EXERCISE INSTRUCTIONS:
Comb the records below for the string "pixels" and copy each line where it turns up.

RAW DATA:
········

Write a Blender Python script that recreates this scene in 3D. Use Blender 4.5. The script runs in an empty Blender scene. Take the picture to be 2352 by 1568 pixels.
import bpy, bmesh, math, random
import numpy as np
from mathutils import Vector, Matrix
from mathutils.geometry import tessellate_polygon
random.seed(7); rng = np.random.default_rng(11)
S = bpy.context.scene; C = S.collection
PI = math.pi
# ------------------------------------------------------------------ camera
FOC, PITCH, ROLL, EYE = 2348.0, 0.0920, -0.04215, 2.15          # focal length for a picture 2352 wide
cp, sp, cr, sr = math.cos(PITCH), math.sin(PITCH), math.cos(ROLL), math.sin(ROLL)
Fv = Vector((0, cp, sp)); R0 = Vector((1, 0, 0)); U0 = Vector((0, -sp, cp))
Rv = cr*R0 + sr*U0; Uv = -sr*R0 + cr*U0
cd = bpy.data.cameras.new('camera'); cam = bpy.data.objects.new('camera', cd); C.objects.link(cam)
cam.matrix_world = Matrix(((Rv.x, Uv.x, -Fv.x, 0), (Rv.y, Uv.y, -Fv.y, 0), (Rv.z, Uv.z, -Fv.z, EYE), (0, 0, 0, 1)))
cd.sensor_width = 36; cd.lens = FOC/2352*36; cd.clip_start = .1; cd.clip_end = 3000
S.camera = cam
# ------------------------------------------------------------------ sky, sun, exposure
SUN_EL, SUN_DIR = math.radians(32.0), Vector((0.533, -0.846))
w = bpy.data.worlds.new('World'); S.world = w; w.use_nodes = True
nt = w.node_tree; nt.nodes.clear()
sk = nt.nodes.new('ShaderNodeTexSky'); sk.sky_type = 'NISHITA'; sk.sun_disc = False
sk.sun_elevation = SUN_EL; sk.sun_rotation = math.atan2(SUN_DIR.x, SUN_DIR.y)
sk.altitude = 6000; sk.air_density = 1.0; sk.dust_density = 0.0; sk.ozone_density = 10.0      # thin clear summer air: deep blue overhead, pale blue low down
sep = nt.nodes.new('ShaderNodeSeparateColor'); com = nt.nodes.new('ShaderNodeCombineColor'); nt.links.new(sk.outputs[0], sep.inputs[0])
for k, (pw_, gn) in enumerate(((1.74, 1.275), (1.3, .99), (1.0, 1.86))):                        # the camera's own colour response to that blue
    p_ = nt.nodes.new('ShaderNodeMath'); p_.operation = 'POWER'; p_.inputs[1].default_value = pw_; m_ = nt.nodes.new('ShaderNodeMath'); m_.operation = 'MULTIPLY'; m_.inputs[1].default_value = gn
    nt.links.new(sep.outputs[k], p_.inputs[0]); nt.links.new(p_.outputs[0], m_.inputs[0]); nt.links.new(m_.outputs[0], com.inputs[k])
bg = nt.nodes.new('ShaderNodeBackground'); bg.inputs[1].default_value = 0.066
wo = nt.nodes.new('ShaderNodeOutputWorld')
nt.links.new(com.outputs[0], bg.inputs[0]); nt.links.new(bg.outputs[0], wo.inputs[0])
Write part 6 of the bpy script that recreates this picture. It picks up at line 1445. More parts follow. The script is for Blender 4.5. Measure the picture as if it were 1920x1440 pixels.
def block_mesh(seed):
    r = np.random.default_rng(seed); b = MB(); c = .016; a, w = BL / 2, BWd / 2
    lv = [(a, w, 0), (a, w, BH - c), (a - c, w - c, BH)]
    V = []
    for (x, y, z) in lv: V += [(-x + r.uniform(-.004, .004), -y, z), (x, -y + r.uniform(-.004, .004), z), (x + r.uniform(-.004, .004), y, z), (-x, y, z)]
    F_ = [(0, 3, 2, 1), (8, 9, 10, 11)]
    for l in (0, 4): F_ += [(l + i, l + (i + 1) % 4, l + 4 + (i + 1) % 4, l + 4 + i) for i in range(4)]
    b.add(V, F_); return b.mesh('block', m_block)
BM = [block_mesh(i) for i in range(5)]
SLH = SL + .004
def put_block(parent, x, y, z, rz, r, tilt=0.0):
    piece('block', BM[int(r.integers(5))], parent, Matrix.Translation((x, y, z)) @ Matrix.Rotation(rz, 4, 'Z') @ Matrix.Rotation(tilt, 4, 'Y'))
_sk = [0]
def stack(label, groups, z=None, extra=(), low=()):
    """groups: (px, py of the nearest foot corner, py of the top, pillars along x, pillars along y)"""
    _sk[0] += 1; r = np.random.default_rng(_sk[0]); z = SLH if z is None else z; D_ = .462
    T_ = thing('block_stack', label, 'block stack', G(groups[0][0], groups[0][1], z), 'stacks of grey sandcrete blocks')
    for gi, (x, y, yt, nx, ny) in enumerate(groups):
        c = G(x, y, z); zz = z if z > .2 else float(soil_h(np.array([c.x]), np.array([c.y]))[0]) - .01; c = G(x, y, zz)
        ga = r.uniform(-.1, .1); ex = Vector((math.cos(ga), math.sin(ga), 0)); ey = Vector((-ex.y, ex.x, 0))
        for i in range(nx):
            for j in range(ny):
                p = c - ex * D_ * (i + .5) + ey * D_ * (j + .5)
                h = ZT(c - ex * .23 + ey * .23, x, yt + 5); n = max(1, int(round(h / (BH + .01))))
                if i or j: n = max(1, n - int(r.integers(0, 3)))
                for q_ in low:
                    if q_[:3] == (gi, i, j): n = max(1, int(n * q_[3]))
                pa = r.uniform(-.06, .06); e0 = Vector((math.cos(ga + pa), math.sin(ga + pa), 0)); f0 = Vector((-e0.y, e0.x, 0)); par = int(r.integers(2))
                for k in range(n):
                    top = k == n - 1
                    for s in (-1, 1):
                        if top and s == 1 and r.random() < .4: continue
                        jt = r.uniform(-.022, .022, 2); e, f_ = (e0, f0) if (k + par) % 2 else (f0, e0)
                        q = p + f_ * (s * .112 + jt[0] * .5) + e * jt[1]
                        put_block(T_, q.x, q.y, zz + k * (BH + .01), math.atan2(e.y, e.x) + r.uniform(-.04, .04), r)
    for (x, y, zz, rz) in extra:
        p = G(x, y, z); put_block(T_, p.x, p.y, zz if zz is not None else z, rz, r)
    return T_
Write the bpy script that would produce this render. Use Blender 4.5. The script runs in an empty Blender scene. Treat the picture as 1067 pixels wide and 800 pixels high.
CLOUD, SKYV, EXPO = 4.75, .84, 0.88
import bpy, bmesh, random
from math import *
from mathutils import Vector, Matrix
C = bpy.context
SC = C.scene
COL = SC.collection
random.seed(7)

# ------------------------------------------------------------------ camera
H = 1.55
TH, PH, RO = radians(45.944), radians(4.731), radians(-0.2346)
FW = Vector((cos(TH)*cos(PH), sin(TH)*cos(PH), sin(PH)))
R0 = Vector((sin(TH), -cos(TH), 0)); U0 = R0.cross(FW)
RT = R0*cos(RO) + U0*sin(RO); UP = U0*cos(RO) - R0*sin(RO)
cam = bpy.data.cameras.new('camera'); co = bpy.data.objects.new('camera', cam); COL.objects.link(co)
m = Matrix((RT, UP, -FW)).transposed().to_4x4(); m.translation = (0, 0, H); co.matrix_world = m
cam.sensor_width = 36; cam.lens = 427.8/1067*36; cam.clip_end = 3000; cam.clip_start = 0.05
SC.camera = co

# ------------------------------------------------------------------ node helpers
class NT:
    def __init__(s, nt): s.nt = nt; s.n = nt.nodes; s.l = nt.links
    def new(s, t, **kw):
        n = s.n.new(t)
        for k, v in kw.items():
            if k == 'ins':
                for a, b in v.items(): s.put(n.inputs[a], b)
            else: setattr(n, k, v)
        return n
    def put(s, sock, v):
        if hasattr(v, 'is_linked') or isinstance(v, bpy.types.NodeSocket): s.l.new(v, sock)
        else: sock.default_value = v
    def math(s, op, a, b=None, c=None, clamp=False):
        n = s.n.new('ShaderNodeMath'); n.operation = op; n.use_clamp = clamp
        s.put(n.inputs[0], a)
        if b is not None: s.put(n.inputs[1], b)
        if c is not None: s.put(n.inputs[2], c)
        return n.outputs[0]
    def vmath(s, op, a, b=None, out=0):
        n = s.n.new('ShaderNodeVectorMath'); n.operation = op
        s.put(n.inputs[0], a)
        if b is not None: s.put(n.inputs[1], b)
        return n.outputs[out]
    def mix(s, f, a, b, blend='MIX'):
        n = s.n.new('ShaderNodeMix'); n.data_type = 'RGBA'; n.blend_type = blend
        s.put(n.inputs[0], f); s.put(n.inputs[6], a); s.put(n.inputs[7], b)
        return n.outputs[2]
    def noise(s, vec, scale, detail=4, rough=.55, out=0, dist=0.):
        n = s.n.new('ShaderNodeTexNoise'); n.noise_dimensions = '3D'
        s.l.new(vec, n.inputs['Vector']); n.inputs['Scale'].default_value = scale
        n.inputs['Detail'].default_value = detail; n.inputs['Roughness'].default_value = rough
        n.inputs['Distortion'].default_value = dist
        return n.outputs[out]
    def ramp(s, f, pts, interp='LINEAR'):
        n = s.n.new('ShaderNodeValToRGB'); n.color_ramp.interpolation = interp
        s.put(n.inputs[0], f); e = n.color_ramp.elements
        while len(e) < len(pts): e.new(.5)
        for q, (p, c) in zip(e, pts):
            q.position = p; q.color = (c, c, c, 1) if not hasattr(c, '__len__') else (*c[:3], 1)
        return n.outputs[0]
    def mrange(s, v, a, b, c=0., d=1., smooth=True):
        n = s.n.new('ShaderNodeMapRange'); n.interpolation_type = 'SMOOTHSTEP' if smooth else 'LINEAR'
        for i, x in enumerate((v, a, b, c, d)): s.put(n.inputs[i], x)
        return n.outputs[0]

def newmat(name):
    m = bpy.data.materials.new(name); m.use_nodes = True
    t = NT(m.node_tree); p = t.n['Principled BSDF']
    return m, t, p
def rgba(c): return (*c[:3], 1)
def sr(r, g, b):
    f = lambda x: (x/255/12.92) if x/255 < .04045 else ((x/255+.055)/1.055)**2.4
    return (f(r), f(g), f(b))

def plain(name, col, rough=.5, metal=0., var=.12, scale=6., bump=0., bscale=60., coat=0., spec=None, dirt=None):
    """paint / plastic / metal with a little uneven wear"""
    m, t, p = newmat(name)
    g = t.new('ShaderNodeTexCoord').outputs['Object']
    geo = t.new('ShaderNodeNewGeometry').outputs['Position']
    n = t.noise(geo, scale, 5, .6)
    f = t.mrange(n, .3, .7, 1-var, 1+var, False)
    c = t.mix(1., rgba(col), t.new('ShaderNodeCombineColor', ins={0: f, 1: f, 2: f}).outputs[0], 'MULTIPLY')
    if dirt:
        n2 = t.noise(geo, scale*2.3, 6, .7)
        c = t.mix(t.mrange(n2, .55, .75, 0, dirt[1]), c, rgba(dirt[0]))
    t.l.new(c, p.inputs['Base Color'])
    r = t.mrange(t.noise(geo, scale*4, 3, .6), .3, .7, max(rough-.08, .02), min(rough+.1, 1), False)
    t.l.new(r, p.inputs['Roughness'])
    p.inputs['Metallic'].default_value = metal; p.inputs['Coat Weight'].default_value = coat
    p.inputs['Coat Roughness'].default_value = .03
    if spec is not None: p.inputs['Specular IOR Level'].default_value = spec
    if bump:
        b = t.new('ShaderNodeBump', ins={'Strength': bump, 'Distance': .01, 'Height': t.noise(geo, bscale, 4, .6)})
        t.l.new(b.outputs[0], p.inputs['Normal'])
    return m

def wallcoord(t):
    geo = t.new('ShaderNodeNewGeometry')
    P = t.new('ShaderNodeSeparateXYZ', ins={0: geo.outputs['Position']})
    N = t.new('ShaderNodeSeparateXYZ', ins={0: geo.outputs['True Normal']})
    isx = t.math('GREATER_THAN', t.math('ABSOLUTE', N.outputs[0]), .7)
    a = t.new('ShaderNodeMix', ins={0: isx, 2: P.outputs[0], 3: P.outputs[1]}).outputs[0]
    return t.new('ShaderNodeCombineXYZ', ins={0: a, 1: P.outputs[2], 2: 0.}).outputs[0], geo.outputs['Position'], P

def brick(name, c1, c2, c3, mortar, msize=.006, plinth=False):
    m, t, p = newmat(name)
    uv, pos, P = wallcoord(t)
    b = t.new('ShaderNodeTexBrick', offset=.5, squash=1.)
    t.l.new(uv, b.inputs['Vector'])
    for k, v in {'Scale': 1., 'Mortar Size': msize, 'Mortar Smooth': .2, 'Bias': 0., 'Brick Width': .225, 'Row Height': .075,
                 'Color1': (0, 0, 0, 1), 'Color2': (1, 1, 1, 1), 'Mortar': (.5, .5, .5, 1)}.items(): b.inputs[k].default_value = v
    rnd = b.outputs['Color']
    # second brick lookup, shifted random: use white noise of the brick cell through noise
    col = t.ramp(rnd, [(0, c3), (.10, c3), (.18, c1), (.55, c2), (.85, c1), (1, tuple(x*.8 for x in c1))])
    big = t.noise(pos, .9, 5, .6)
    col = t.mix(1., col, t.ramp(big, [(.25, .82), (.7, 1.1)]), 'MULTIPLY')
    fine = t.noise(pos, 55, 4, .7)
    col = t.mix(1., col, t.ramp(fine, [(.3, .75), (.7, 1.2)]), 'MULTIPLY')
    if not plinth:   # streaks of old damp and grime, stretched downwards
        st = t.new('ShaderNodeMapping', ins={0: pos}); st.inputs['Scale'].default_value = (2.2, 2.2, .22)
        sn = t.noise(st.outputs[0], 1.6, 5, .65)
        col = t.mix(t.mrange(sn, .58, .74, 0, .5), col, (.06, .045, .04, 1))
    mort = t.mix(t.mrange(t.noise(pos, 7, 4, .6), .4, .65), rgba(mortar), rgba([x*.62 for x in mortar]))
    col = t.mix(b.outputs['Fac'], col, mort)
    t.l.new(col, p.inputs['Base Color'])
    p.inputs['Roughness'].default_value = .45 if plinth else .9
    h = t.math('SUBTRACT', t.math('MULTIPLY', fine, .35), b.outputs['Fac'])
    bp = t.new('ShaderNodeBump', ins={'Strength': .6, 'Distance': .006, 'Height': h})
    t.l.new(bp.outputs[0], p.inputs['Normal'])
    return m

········

EXERCISE SOLUTION:
Write a Blender Python script that recreates this scene in 3D. Use Blender 4.5. The script runs in an empty Blender scene. Take the picture to be 2352 by 1568 pixels.
Write part 6 of the bpy script that recreates this picture. It picks up at line 1445. More parts follow. The script is for Blender 4.5. Measure the picture as if it were 1920x1440 pixels.
Write the bpy script that would produce this render. Use Blender 4.5. The script runs in an empty Blender scene. Treat the picture as 1067 pixels wide and 800 pixels high.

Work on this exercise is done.